Write out the whole listing exactly as it stands.

### Raw data:
--------------------------------
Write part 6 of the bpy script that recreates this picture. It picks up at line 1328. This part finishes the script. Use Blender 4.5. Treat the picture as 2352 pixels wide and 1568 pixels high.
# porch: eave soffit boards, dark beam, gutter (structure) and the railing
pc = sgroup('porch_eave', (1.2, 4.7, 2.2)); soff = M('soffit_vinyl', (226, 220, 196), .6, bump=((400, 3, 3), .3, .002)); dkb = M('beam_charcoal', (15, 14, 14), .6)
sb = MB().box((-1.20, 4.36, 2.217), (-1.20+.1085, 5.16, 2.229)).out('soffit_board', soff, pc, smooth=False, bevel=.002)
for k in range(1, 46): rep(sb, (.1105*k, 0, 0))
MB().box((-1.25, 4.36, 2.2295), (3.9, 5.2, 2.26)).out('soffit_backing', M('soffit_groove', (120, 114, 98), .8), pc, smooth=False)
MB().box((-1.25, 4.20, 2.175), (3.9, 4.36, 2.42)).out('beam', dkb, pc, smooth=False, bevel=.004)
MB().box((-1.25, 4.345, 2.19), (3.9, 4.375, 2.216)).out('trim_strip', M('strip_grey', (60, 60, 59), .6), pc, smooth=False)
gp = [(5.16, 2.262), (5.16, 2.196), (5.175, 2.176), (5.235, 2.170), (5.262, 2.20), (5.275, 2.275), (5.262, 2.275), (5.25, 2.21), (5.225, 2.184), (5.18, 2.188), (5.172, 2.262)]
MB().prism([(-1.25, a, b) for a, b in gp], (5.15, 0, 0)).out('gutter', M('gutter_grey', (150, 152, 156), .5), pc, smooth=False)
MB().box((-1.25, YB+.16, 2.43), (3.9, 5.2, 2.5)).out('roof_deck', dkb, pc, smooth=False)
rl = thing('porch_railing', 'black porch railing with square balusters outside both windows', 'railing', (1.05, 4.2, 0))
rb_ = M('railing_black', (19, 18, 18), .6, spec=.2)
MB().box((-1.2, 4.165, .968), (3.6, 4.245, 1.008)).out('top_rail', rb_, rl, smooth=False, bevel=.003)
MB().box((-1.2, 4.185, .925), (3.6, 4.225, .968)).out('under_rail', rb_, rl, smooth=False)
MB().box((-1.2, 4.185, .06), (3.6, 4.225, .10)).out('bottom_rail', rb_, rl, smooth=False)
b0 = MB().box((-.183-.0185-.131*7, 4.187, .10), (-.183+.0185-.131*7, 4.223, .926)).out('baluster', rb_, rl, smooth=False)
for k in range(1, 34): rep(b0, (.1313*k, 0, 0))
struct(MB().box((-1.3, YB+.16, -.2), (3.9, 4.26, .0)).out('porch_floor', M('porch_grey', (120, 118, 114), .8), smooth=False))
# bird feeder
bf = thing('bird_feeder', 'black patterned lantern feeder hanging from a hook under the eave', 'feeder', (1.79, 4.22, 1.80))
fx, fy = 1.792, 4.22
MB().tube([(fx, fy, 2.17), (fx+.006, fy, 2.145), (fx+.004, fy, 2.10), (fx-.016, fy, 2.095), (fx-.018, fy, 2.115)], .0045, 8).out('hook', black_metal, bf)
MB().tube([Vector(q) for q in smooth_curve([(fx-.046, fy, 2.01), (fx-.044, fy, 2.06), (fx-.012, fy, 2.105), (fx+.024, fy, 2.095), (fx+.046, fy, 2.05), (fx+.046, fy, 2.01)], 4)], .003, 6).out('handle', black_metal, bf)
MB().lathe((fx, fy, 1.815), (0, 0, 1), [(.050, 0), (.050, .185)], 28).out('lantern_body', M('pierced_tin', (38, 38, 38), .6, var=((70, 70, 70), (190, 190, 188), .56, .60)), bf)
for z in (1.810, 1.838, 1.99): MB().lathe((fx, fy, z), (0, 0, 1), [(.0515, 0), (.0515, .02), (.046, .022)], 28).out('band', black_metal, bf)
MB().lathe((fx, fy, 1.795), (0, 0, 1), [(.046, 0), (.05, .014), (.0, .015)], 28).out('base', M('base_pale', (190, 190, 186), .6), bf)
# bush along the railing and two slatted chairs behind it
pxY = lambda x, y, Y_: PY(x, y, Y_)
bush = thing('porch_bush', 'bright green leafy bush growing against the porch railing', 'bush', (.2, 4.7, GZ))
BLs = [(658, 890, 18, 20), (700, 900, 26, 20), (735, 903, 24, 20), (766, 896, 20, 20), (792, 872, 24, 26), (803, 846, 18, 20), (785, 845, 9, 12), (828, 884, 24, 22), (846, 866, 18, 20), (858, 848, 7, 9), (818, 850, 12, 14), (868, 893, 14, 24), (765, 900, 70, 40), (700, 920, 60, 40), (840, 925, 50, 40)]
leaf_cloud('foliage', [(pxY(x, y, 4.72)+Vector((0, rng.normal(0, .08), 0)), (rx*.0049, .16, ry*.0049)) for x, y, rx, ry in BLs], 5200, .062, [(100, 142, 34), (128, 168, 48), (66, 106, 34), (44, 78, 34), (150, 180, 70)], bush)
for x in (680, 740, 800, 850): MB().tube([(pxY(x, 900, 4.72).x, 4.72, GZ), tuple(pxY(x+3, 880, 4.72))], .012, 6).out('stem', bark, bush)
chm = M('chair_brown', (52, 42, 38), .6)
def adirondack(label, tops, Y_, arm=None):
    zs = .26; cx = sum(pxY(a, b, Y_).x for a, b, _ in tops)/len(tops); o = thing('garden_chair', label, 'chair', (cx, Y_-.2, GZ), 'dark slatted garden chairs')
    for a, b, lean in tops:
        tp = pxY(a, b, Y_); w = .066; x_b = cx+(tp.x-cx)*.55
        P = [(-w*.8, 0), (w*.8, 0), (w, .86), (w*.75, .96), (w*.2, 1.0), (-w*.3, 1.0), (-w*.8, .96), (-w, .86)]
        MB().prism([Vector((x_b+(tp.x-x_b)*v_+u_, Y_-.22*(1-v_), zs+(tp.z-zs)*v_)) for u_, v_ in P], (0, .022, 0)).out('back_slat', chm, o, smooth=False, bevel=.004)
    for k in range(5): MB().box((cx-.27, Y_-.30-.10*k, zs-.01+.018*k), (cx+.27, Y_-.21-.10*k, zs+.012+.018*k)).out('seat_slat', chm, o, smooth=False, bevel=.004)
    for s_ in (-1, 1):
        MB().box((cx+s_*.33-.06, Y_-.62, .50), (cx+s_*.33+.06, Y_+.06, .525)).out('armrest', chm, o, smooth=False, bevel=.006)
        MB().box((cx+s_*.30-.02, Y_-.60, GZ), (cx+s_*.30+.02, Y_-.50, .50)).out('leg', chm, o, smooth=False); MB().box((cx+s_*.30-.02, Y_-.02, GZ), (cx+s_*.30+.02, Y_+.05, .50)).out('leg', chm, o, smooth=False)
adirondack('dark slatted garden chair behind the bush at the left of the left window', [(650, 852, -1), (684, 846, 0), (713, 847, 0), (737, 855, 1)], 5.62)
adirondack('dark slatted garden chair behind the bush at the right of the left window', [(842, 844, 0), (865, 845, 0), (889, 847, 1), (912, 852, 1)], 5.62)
--------------------------------
### Response:
Write part 6 of the bpy script that recreates this picture. It picks up at line 1328. This part finishes the script. Use Blender 4.5. Treat the picture as 2352 pixels wide and 1568 pixels high.
# porch: eave soffit boards, dark beam, gutter (structure) and the railing
pc = sgroup('porch_eave', (1.2, 4.7, 2.2)); soff = M('soffit_vinyl', (226, 220, 196), .6, bump=((400, 3, 3), .3, .002)); dkb = M('beam_charcoal', (15, 14, 14), .6)
sb = MB().box((-1.20, 4.36, 2.217), (-1.20+.1085, 5.16, 2.229)).out('soffit_board', soff, pc, smooth=False, bevel=.002)
for k in range(1, 46): rep(sb, (.1105*k, 0, 0))
MB().box((-1.25, 4.36, 2.2295), (3.9, 5.2, 2.26)).out('soffit_backing', M('soffit_groove', (120, 114, 98), .8), pc, smooth=False)
MB().box((-1.25, 4.20, 2.175), (3.9, 4.36, 2.42)).out('beam', dkb, pc, smooth=False, bevel=.004)
MB().box((-1.25, 4.345, 2.19), (3.9, 4.375, 2.216)).out('trim_strip', M('strip_grey', (60, 60, 59), .6), pc, smooth=False)
gp = [(5.16, 2.262), (5.16, 2.196), (5.175, 2.176), (5.235, 2.170), (5.262, 2.20), (5.275, 2.275), (5.262, 2.275), (5.25, 2.21), (5.225, 2.184), (5.18, 2.188), (5.172, 2.262)]
MB().prism([(-1.25, a, b) for a, b in gp], (5.15, 0, 0)).out('gutter', M('gutter_grey', (150, 152, 156), .5), pc, smooth=False)
MB().box((-1.25, YB+.16, 2.43), (3.9, 5.2, 2.5)).out('roof_deck', dkb, pc, smooth=False)
rl = thing('porch_railing', 'black porch railing with square balusters outside both windows', 'railing', (1.05, 4.2, 0))
rb_ = M('railing_black', (19, 18, 18), .6, spec=.2)
MB().box((-1.2, 4.165, .968), (3.6, 4.245, 1.008)).out('top_rail', rb_, rl, smooth=False, bevel=.003)
MB().box((-1.2, 4.185, .925), (3.6, 4.225, .968)).out('under_rail', rb_, rl, smooth=False)
MB().box((-1.2, 4.185, .06), (3.6, 4.225, .10)).out('bottom_rail', rb_, rl, smooth=False)
b0 = MB().box((-.183-.0185-.131*7, 4.187, .10), (-.183+.0185-.131*7, 4.223, .926)).out('baluster', rb_, rl, smooth=False)
for k in range(1, 34): rep(b0, (.1313*k, 0, 0))
struct(MB().box((-1.3, YB+.16, -.2), (3.9, 4.26, .0)).out('porch_floor', M('porch_grey', (120, 118, 114), .8), smooth=False))
# bird feeder
bf = thing('bird_feeder', 'black patterned lantern feeder hanging from a hook under the eave', 'feeder', (1.79, 4.22, 1.80))
fx, fy = 1.792, 4.22
MB().tube([(fx, fy, 2.17), (fx+.006, fy, 2.145), (fx+.004, fy, 2.10), (fx-.016, fy, 2.095), (fx-.018, fy, 2.115)], .0045, 8).out('hook', black_metal, bf)
MB().tube([Vector(q) for q in smooth_curve([(fx-.046, fy, 2.01), (fx-.044, fy, 2.06), (fx-.012, fy, 2.105), (fx+.024, fy, 2.095), (fx+.046, fy, 2.05), (fx+.046, fy, 2.01)], 4)], .003, 6).out('handle', black_metal, bf)
MB().lathe((fx, fy, 1.815), (0, 0, 1), [(.050, 0), (.050, .185)], 28).out('lantern_body', M('pierced_tin', (38, 38, 38), .6, var=((70, 70, 70), (190, 190, 188), .56, .60)), bf)
for z in (1.810, 1.838, 1.99): MB().lathe((fx, fy, z), (0, 0, 1), [(.0515, 0), (.0515, .02), (.046, .022)], 28).out('band', black_metal, bf)
MB().lathe((fx, fy, 1.795), (0, 0, 1), [(.046, 0), (.05, .014), (.0, .015)], 28).out('base', M('base_pale', (190, 190, 186), .6), bf)
# bush along the railing and two slatted chairs behind it
pxY = lambda x, y, Y_: PY(x, y, Y_)
bush = thing('porch_bush', 'bright green leafy bush growing against the porch railing', 'bush', (.2, 4.7, GZ))
BLs = [(658, 890, 18, 20), (700, 900, 26, 20), (735, 903, 24, 20), (766, 896, 20, 20), (792, 872, 24, 26), (803, 846, 18, 20), (785, 845, 9, 12), (828, 884, 24, 22), (846, 866, 18, 20), (858, 848, 7, 9), (818, 850, 12, 14), (868, 893, 14, 24), (765, 900, 70, 40), (700, 920, 60, 40), (840, 925, 50, 40)]
leaf_cloud('foliage', [(pxY(x, y, 4.72)+Vector((0, rng.normal(0, .08), 0)), (rx*.0049, .16, ry*.0049)) for x, y, rx, ry in BLs], 5200, .062, [(100, 142, 34), (128, 168, 48), (66, 106, 34), (44, 78, 34), (150, 180, 70)], bush)
for x in (680, 740, 800, 850): MB().tube([(pxY(x, 900, 4.72).x, 4.72, GZ), tuple(pxY(x+3, 880, 4.72))], .012, 6).out('stem', bark, bush)
chm = M('chair_brown', (52, 42, 38), .6)
def adirondack(label, tops, Y_, arm=None):
    zs = .26; cx = sum(pxY(a, b, Y_).x for a, b, _ in tops)/len(tops); o = thing('garden_chair', label, 'chair', (cx, Y_-.2, GZ), 'dark slatted garden chairs')
    for a, b, lean in tops:
        tp = pxY(a, b, Y_); w = .066; x_b = cx+(tp.x-cx)*.55
        P = [(-w*.8, 0), (w*.8, 0), (w, .86), (w*.75, .96), (w*.2, 1.0), (-w*.3, 1.0), (-w*.8, .96), (-w, .86)]
        MB().prism([Vector((x_b+(tp.x-x_b)*v_+u_, Y_-.22*(1-v_), zs+(tp.z-zs)*v_)) for u_, v_ in P], (0, .022, 0)).out('back_slat', chm, o, smooth=False, bevel=.004)
    for k in range(5): MB().box((cx-.27, Y_-.30-.10*k, zs-.01+.018*k), (cx+.27, Y_-.21-.10*k, zs+.012+.018*k)).out('seat_slat', chm, o, smooth=False, bevel=.004)
    for s_ in (-1, 1):
        MB().box((cx+s_*.33-.06, Y_-.62, .50), (cx+s_*.33+.06, Y_+.06, .525)).out('armrest', chm, o, smooth=False, bevel=.006)
        MB().box((cx+s_*.30-.02, Y_-.60, GZ), (cx+s_*.30+.02, Y_-.50, .50)).out('leg', chm, o, smooth=False); MB().box((cx+s_*.30-.02, Y_-.02, GZ), (cx+s_*.30+.02, Y_+.05, .50)).out('leg', chm, o, smooth=False)
adirondack('dark slatted garden chair behind the bush at the left of the left window', [(650, 852, -1), (684, 846, 0), (713, 847, 0), (737, 855, 1)], 5.62)
adirondack('dark slatted garden chair behind the bush at the right of the left window', [(842, 844, 0), (865, 845, 0), (889, 847, 1), (912, 852, 1)], 5.62)